I think you mean "single sender" since all multicast is "one-to-many".
Are you explicitly excluding applications, such a streaming media,
which have a unicast feedback channel? (for quality reports etc)

> Now, that enterprise would wish to do the same with v6, but their v6 
> routers don't support multicast (or they don't have many v6 routers in 
> the first place).

Does "don't have many v6 routers" imply that there
might not be unicast connectivity between all the nodes for which you want
to establish single-sender multicast connectivity?

> (No IPv6 addresses would be needed on the tunnel, except the 
> traditional link-locals.)

I think that implies that it is impossible to have unicast feedback;
there isn't a tunnel configured on the multicast receivers which can be
used to send packets to the senders link-local IPv6 address, is there?

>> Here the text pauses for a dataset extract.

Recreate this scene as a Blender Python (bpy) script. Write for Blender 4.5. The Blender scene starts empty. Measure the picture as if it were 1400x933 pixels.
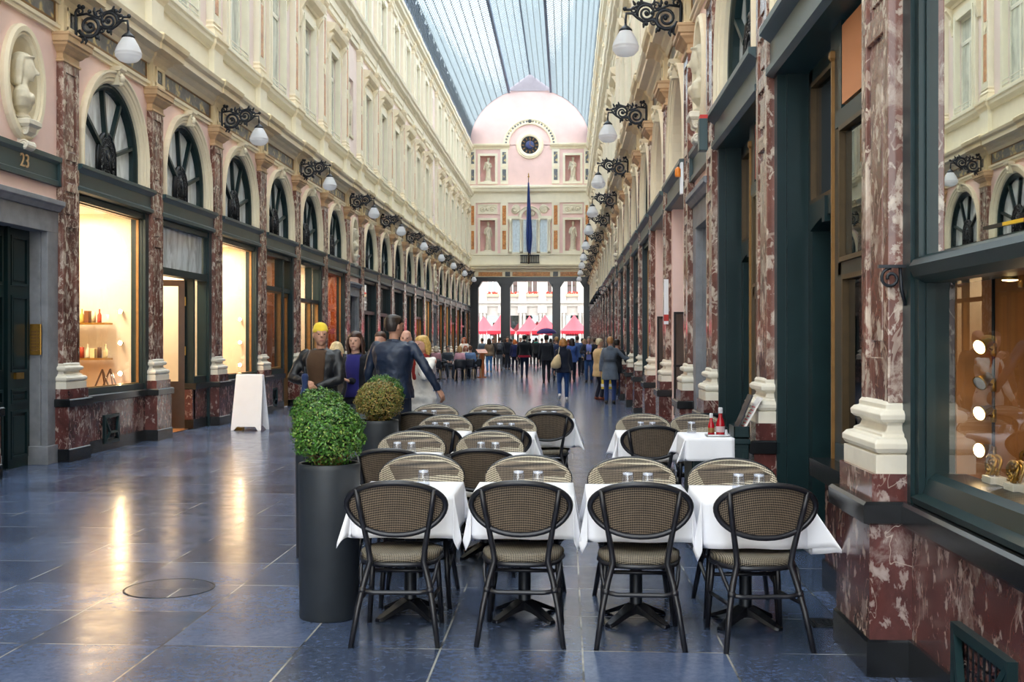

> On the other hand, the benefits are:
>  1) no unicast->multicast packet duplication at the tunnel servers, 
>     etc -- uses v4 multicast techniques
>  2) no new protocols needed, i.e., if deploying/implementing 6over4 is 
>     not seen feasible, this could provide a means to achieve some 
>     benefits of 6over4 for v4 multicast application.

But why not just run this application over IPv4 multicast?
I don't see what IPv6 multicast using only IPv6 link-local addresses
(and perhaps not a unicast return channel) would provide
over what IPv4 multicast can provide in this case.